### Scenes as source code
start

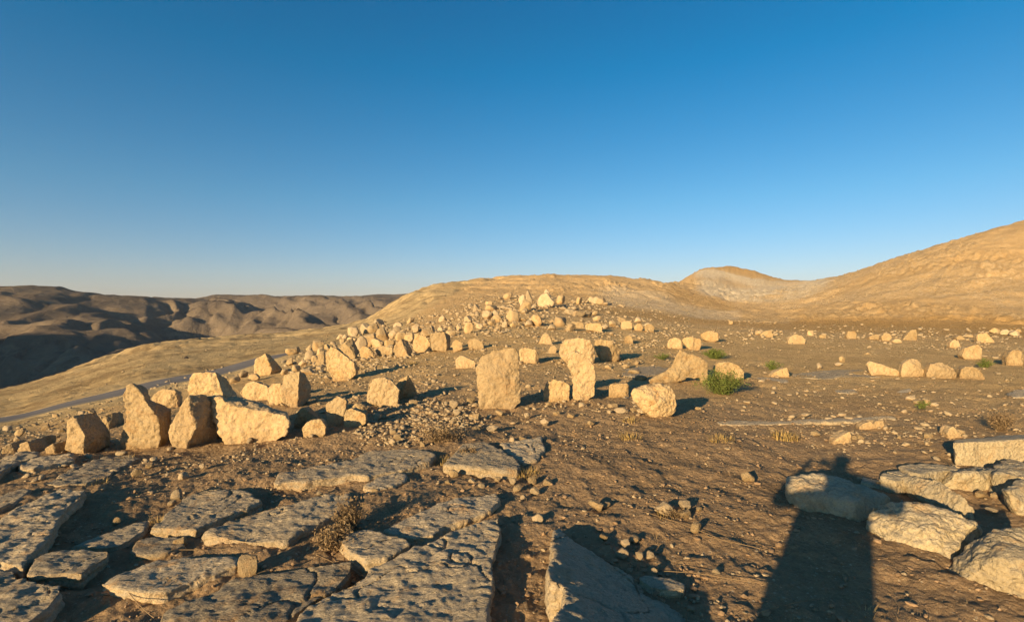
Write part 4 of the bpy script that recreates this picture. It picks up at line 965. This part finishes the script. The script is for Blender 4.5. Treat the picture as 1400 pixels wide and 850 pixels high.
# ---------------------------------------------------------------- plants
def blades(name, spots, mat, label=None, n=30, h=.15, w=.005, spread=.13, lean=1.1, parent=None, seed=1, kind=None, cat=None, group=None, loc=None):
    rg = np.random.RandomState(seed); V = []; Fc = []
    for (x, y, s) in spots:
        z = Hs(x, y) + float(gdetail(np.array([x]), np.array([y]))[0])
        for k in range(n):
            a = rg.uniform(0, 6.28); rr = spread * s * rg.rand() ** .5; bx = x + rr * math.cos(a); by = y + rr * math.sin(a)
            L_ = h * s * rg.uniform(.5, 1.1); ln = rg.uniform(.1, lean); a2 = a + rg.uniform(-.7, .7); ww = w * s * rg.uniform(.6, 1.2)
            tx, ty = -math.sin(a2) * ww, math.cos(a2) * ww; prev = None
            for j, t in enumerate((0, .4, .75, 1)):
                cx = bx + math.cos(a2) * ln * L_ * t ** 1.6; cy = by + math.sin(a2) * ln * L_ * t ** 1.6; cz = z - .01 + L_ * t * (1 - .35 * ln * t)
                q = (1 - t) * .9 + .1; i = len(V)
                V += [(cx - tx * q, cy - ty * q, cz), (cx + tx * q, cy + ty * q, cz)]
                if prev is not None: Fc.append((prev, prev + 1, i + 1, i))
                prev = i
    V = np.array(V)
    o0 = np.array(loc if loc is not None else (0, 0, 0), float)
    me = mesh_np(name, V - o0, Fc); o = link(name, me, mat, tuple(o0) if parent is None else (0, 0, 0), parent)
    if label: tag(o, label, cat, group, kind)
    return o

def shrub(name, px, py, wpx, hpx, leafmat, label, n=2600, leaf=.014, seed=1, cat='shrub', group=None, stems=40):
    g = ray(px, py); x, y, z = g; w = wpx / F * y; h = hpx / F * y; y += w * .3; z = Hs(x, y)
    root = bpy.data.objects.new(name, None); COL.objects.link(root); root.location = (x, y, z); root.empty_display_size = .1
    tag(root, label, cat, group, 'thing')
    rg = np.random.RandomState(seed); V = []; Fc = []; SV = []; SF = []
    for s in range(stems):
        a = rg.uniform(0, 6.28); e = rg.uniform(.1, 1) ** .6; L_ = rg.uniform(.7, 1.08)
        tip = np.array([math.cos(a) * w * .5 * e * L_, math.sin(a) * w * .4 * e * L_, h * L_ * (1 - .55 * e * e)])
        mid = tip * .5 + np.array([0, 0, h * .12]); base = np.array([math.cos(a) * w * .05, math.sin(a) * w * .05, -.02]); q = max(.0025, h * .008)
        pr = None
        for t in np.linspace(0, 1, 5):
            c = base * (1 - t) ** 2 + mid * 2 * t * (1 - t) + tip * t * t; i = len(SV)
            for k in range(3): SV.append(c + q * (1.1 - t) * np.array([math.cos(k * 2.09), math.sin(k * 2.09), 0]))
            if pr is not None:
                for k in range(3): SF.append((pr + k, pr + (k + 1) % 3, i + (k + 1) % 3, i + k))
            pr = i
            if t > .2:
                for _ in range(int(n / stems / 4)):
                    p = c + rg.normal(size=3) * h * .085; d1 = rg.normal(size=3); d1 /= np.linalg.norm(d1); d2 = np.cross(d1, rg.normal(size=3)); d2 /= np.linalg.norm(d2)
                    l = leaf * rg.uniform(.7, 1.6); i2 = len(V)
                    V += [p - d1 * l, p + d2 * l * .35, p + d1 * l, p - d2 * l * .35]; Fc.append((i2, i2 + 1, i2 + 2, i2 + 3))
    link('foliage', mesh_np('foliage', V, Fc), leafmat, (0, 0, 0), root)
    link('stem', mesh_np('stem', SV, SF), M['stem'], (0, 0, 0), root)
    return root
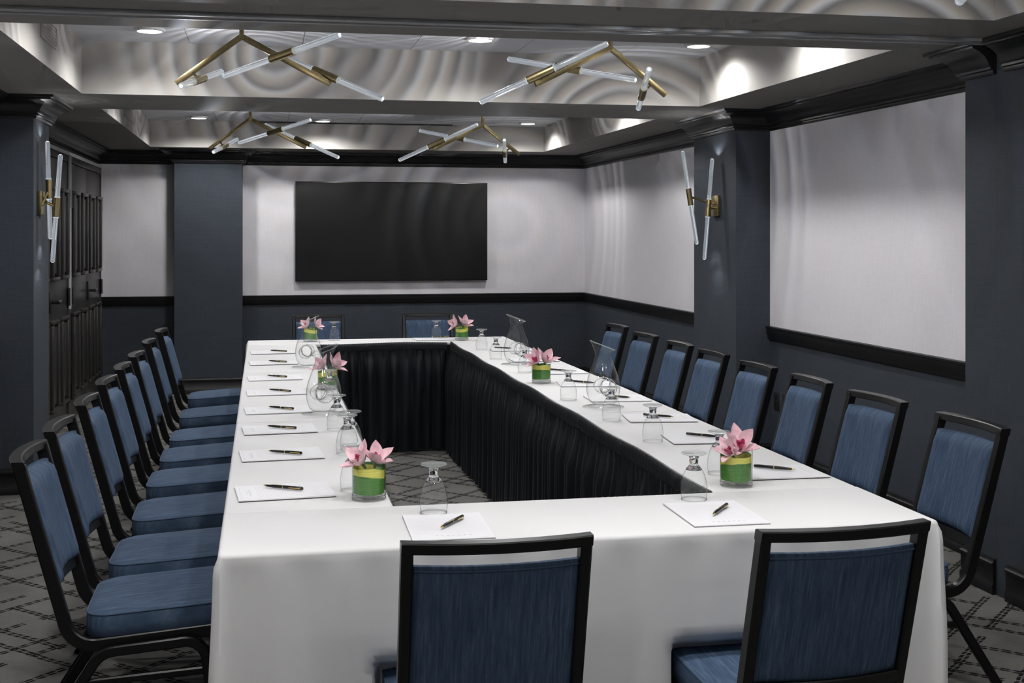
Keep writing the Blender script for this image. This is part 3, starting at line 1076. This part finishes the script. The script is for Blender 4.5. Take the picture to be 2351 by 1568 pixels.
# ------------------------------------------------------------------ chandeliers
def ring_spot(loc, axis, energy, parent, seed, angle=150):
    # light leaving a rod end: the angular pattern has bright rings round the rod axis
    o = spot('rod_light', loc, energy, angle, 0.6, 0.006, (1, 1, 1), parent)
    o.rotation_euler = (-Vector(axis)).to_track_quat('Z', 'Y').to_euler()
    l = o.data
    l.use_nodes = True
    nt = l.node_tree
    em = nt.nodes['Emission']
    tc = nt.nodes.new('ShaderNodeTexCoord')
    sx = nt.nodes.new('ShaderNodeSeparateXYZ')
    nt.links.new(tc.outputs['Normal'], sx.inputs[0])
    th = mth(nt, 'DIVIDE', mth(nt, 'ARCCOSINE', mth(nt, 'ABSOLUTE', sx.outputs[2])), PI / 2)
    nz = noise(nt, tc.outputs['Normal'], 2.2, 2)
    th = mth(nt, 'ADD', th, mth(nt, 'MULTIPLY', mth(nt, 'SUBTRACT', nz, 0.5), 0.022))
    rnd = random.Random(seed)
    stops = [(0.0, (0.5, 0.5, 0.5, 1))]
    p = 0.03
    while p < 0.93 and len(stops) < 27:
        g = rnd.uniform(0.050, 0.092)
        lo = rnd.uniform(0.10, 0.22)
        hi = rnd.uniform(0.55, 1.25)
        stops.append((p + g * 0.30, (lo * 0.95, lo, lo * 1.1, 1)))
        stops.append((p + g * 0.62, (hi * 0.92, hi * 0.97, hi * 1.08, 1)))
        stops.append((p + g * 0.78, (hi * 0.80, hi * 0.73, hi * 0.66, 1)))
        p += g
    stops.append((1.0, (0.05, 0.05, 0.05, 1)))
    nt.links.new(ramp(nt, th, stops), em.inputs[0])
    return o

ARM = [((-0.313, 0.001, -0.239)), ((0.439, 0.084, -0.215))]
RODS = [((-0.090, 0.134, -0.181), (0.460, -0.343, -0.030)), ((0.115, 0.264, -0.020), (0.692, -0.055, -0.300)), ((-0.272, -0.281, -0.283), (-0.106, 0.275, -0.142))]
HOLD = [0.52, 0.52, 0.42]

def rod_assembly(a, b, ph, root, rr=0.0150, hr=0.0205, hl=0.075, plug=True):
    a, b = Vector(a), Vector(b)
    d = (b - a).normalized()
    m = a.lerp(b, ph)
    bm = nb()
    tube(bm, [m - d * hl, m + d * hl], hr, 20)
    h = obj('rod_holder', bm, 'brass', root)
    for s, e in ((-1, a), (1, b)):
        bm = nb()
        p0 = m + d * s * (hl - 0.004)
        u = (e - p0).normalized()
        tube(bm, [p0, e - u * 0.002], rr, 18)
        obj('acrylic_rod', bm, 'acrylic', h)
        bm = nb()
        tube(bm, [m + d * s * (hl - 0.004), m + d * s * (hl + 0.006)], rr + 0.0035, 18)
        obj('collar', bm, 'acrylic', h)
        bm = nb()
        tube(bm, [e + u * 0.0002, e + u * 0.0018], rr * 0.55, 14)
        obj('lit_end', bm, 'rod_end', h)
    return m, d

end

### Exercise aim
Transcribe all of the records above character for character. Exclude the pictures.

### The reply
Write part 4 of the bpy script that recreates this picture. It picks up at line 965. This part finishes the script. The script is for Blender 4.5. Treat the picture as 1400 pixels wide and 850 pixels high.
# ---------------------------------------------------------------- plants
def blades(name, spots, mat, label=None, n=30, h=.15, w=.005, spread=.13, lean=1.1, parent=None, seed=1, kind=None, cat=None, group=None, loc=None):
    rg = np.random.RandomState(seed); V = []; Fc = []
    for (x, y, s) in spots:
        z = Hs(x, y) + float(gdetail(np.array([x]), np.array([y]))[0])
        for k in range(n):
            a = rg.uniform(0, 6.28); rr = spread * s * rg.rand() ** .5; bx = x + rr * math.cos(a); by = y + rr * math.sin(a)
            L_ = h * s * rg.uniform(.5, 1.1); ln = rg.uniform(.1, lean); a2 = a + rg.uniform(-.7, .7); ww = w * s * rg.uniform(.6, 1.2)
            tx, ty = -math.sin(a2) * ww, math.cos(a2) * ww; prev = None
            for j, t in enumerate((0, .4, .75, 1)):
                cx = bx + math.cos(a2) * ln * L_ * t ** 1.6; cy = by + math.sin(a2) * ln * L_ * t ** 1.6; cz = z - .01 + L_ * t * (1 - .35 * ln * t)
                q = (1 - t) * .9 + .1; i = len(V)
                V += [(cx - tx * q, cy - ty * q, cz), (cx + tx * q, cy + ty * q, cz)]
                if prev is not None: Fc.append((prev, prev + 1, i + 1, i))
                prev = i
    V = np.array(V)
    o0 = np.array(loc if loc is not None else (0, 0, 0), float)
    me = mesh_np(name, V - o0, Fc); o = link(name, me, mat, tuple(o0) if parent is None else (0, 0, 0), parent)
    if label: tag(o, label, cat, group, kind)
    return o

def shrub(name, px, py, wpx, hpx, leafmat, label, n=2600, leaf=.014, seed=1, cat='shrub', group=None, stems=40):
    g = ray(px, py); x, y, z = g; w = wpx / F * y; h = hpx / F * y; y += w * .3; z = Hs(x, y)
    root = bpy.data.objects.new(name, None); COL.objects.link(root); root.location = (x, y, z); root.empty_display_size = .1
    tag(root, label, cat, group, 'thing')
    rg = np.random.RandomState(seed); V = []; Fc = []; SV = []; SF = []
    for s in range(stems):
        a = rg.uniform(0, 6.28); e = rg.uniform(.1, 1) ** .6; L_ = rg.uniform(.7, 1.08)
        tip = np.array([math.cos(a) * w * .5 * e * L_, math.sin(a) * w * .4 * e * L_, h * L_ * (1 - .55 * e * e)])
        mid = tip * .5 + np.array([0, 0, h * .12]); base = np.array([math.cos(a) * w * .05, math.sin(a) * w * .05, -.02]); q = max(.0025, h * .008)
        pr = None
        for t in np.linspace(0, 1, 5):
            c = base * (1 - t) ** 2 + mid * 2 * t * (1 - t) + tip * t * t; i = len(SV)
            for k in range(3): SV.append(c + q * (1.1 - t) * np.array([math.cos(k * 2.09), math.sin(k * 2.09), 0]))
            if pr is not None:
                for k in range(3): SF.append((pr + k, pr + (k + 1) % 3, i + (k + 1) % 3, i + k))
            pr = i
            if t > .2:
                for _ in range(int(n / stems / 4)):
                    p = c + rg.normal(size=3) * h * .085; d1 = rg.normal(size=3); d1 /= np.linalg.norm(d1); d2 = np.cross(d1, rg.normal(size=3)); d2 /= np.linalg.norm(d2)
                    l = leaf * rg.uniform(.7, 1.6); i2 = len(V)
                    V += [p - d1 * l, p + d2 * l * .35, p + d1 * l, p - d2 * l * .35]; Fc.append((i2, i2 + 1, i2 + 2, i2 + 3))
    link('foliage', mesh_np('foliage', V, Fc), leafmat, (0, 0, 0), root)
    link('stem', mesh_np('stem', SV, SF), M['stem'], (0, 0, 0), root)
    return root
Keep writing the Blender script for this image. This is part 3, starting at line 1076. This part finishes the script. The script is for Blender 4.5. Take the picture to be 2351 by 1568 pixels.
# ------------------------------------------------------------------ chandeliers
def ring_spot(loc, axis, energy, parent, seed, angle=150):
    # light leaving a rod end: the angular pattern has bright rings round the rod axis
    o = spot('rod_light', loc, energy, angle, 0.6, 0.006, (1, 1, 1), parent)
    o.rotation_euler = (-Vector(axis)).to_track_quat('Z', 'Y').to_euler()
    l = o.data
    l.use_nodes = True
    nt = l.node_tree
    em = nt.nodes['Emission']
    tc = nt.nodes.new('ShaderNodeTexCoord')
    sx = nt.nodes.new('ShaderNodeSeparateXYZ')
    nt.links.new(tc.outputs['Normal'], sx.inputs[0])
    th = mth(nt, 'DIVIDE', mth(nt, 'ARCCOSINE', mth(nt, 'ABSOLUTE', sx.outputs[2])), PI / 2)
    nz = noise(nt, tc.outputs['Normal'], 2.2, 2)
    th = mth(nt, 'ADD', th, mth(nt, 'MULTIPLY', mth(nt, 'SUBTRACT', nz, 0.5), 0.022))
    rnd = random.Random(seed)
    stops = [(0.0, (0.5, 0.5, 0.5, 1))]
    p = 0.03
    while p < 0.93 and len(stops) < 27:
        g = rnd.uniform(0.050, 0.092)
        lo = rnd.uniform(0.10, 0.22)
        hi = rnd.uniform(0.55, 1.25)
        stops.append((p + g * 0.30, (lo * 0.95, lo, lo * 1.1, 1)))
        stops.append((p + g * 0.62, (hi * 0.92, hi * 0.97, hi * 1.08, 1)))
        stops.append((p + g * 0.78, (hi * 0.80, hi * 0.73, hi * 0.66, 1)))
        p += g
    stops.append((1.0, (0.05, 0.05, 0.05, 1)))
    nt.links.new(ramp(nt, th, stops), em.inputs[0])
    return o

ARM = [((-0.313, 0.001, -0.239)), ((0.439, 0.084, -0.215))]
RODS = [((-0.090, 0.134, -0.181), (0.460, -0.343, -0.030)), ((0.115, 0.264, -0.020), (0.692, -0.055, -0.300)), ((-0.272, -0.281, -0.283), (-0.106, 0.275, -0.142))]
HOLD = [0.52, 0.52, 0.42]

def rod_assembly(a, b, ph, root, rr=0.0150, hr=0.0205, hl=0.075, plug=True):
    a, b = Vector(a), Vector(b)
    d = (b - a).normalized()
    m = a.lerp(b, ph)
    bm = nb()
    tube(bm, [m - d * hl, m + d * hl], hr, 20)
    h = obj('rod_holder', bm, 'brass', root)
    for s, e in ((-1, a), (1, b)):
        bm = nb()
        p0 = m + d * s * (hl - 0.004)
        u = (e - p0).normalized()
        tube(bm, [p0, e - u * 0.002], rr, 18)
        obj('acrylic_rod', bm, 'acrylic', h)
        bm = nb()
        tube(bm, [m + d * s * (hl - 0.004), m + d * s * (hl + 0.006)], rr + 0.0035, 18)
        obj('collar', bm, 'acrylic', h)
        bm = nb()
        tube(bm, [e + u * 0.0002, e + u * 0.0018], rr * 0.55, 14)
        obj('lit_end', bm, 'rod_end', h)
    return m, d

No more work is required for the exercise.